Transcribe every line of the listing below without any deviation.

** begin Available data **

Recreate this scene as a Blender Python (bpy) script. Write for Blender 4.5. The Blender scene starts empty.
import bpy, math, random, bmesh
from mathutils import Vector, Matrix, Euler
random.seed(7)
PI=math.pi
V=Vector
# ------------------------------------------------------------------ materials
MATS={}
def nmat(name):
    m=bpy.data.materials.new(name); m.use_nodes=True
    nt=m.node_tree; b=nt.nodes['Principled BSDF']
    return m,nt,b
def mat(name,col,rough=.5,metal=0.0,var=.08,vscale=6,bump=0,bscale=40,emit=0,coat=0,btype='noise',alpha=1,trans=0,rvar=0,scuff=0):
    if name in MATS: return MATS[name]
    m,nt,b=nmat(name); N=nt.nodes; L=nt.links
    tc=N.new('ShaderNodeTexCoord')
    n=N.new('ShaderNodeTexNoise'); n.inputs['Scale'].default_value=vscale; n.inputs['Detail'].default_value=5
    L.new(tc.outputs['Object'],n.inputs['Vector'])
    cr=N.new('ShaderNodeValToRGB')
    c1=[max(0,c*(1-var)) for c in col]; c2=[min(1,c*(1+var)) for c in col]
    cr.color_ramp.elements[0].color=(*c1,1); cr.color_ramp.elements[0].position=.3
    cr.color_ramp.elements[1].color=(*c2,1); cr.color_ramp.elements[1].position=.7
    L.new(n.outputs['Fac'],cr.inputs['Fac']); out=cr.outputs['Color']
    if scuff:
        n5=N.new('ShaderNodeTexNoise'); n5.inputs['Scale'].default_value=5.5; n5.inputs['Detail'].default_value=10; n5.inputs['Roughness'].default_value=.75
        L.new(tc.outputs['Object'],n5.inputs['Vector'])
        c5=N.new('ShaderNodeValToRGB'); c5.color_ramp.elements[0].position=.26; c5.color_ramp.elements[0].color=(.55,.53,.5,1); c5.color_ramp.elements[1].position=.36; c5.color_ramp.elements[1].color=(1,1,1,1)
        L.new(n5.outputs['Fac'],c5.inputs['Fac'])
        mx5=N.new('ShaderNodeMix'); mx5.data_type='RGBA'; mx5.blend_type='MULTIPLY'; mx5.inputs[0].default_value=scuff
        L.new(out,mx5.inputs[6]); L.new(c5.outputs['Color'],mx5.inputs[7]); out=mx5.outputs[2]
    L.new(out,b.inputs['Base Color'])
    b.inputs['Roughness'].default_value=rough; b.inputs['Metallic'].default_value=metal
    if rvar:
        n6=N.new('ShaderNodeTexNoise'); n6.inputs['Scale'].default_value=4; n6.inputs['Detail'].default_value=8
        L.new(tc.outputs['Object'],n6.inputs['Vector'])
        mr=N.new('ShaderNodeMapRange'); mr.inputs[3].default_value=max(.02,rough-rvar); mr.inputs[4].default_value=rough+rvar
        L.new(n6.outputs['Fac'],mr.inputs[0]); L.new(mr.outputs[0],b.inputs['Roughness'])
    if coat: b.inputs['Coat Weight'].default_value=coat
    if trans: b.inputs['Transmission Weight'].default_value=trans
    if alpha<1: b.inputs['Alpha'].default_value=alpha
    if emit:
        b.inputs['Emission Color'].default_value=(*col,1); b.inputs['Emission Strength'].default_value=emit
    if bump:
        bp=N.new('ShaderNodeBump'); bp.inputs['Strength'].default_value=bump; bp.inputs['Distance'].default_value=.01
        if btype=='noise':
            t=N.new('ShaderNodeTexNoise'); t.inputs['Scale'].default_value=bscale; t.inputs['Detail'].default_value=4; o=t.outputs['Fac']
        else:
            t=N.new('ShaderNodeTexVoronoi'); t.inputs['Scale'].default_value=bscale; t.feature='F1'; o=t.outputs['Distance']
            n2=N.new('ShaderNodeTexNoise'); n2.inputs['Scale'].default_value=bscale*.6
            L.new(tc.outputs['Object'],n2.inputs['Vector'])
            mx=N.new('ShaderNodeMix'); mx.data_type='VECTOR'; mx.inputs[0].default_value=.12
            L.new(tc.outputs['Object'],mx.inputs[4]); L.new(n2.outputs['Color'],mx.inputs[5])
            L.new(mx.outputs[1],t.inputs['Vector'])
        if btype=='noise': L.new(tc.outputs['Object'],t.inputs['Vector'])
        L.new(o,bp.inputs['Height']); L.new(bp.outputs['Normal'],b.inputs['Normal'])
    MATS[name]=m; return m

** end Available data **

Exercise output:
Recreate this scene as a Blender Python (bpy) script. Write for Blender 4.5. The Blender scene starts empty.
import bpy, math, random, bmesh
from mathutils import Vector, Matrix, Euler
random.seed(7)
PI=math.pi
V=Vector
# ------------------------------------------------------------------ materials
MATS={}
def nmat(name):
    m=bpy.data.materials.new(name); m.use_nodes=True
    nt=m.node_tree; b=nt.nodes['Principled BSDF']
    return m,nt,b
def mat(name,col,rough=.5,metal=0.0,var=.08,vscale=6,bump=0,bscale=40,emit=0,coat=0,btype='noise',alpha=1,trans=0,rvar=0,scuff=0):
    if name in MATS: return MATS[name]
    m,nt,b=nmat(name); N=nt.nodes; L=nt.links
    tc=N.new('ShaderNodeTexCoord')
    n=N.new('ShaderNodeTexNoise'); n.inputs['Scale'].default_value=vscale; n.inputs['Detail'].default_value=5
    L.new(tc.outputs['Object'],n.inputs['Vector'])
    cr=N.new('ShaderNodeValToRGB')
    c1=[max(0,c*(1-var)) for c in col]; c2=[min(1,c*(1+var)) for c in col]
    cr.color_ramp.elements[0].color=(*c1,1); cr.color_ramp.elements[0].position=.3
    cr.color_ramp.elements[1].color=(*c2,1); cr.color_ramp.elements[1].position=.7
    L.new(n.outputs['Fac'],cr.inputs['Fac']); out=cr.outputs['Color']
    if scuff:
        n5=N.new('ShaderNodeTexNoise'); n5.inputs['Scale'].default_value=5.5; n5.inputs['Detail'].default_value=10; n5.inputs['Roughness'].default_value=.75
        L.new(tc.outputs['Object'],n5.inputs['Vector'])
        c5=N.new('ShaderNodeValToRGB'); c5.color_ramp.elements[0].position=.26; c5.color_ramp.elements[0].color=(.55,.53,.5,1); c5.color_ramp.elements[1].position=.36; c5.color_ramp.elements[1].color=(1,1,1,1)
        L.new(n5.outputs['Fac'],c5.inputs['Fac'])
        mx5=N.new('ShaderNodeMix'); mx5.data_type='RGBA'; mx5.blend_type='MULTIPLY'; mx5.inputs[0].default_value=scuff
        L.new(out,mx5.inputs[6]); L.new(c5.outputs['Color'],mx5.inputs[7]); out=mx5.outputs[2]
    L.new(out,b.inputs['Base Color'])
    b.inputs['Roughness'].default_value=rough; b.inputs['Metallic'].default_value=metal
    if rvar:
        n6=N.new('ShaderNodeTexNoise'); n6.inputs['Scale'].default_value=4; n6.inputs['Detail'].default_value=8
        L.new(tc.outputs['Object'],n6.inputs['Vector'])
        mr=N.new('ShaderNodeMapRange'); mr.inputs[3].default_value=max(.02,rough-rvar); mr.inputs[4].default_value=rough+rvar
        L.new(n6.outputs['Fac'],mr.inputs[0]); L.new(mr.outputs[0],b.inputs['Roughness'])
    if coat: b.inputs['Coat Weight'].default_value=coat
    if trans: b.inputs['Transmission Weight'].default_value=trans
    if alpha<1: b.inputs['Alpha'].default_value=alpha
    if emit:
        b.inputs['Emission Color'].default_value=(*col,1); b.inputs['Emission Strength'].default_value=emit
    if bump:
        bp=N.new('ShaderNodeBump'); bp.inputs['Strength'].default_value=bump; bp.inputs['Distance'].default_value=.01
        if btype=='noise':
            t=N.new('ShaderNodeTexNoise'); t.inputs['Scale'].default_value=bscale; t.inputs['Detail'].default_value=4; o=t.outputs['Fac']
        else:
            t=N.new('ShaderNodeTexVoronoi'); t.inputs['Scale'].default_value=bscale; t.feature='F1'; o=t.outputs['Distance']
            n2=N.new('ShaderNodeTexNoise'); n2.inputs['Scale'].default_value=bscale*.6
            L.new(tc.outputs['Object'],n2.inputs['Vector'])
            mx=N.new('ShaderNodeMix'); mx.data_type='VECTOR'; mx.inputs[0].default_value=.12
            L.new(tc.outputs['Object'],mx.inputs[4]); L.new(n2.outputs['Color'],mx.inputs[5])
            L.new(mx.outputs[1],t.inputs['Vector'])
        if btype=='noise': L.new(tc.outputs['Object'],t.inputs['Vector'])
        L.new(o,bp.inputs['Height']); L.new(bp.outputs['Normal'],b.inputs['Normal'])
    MATS[name]=m; return m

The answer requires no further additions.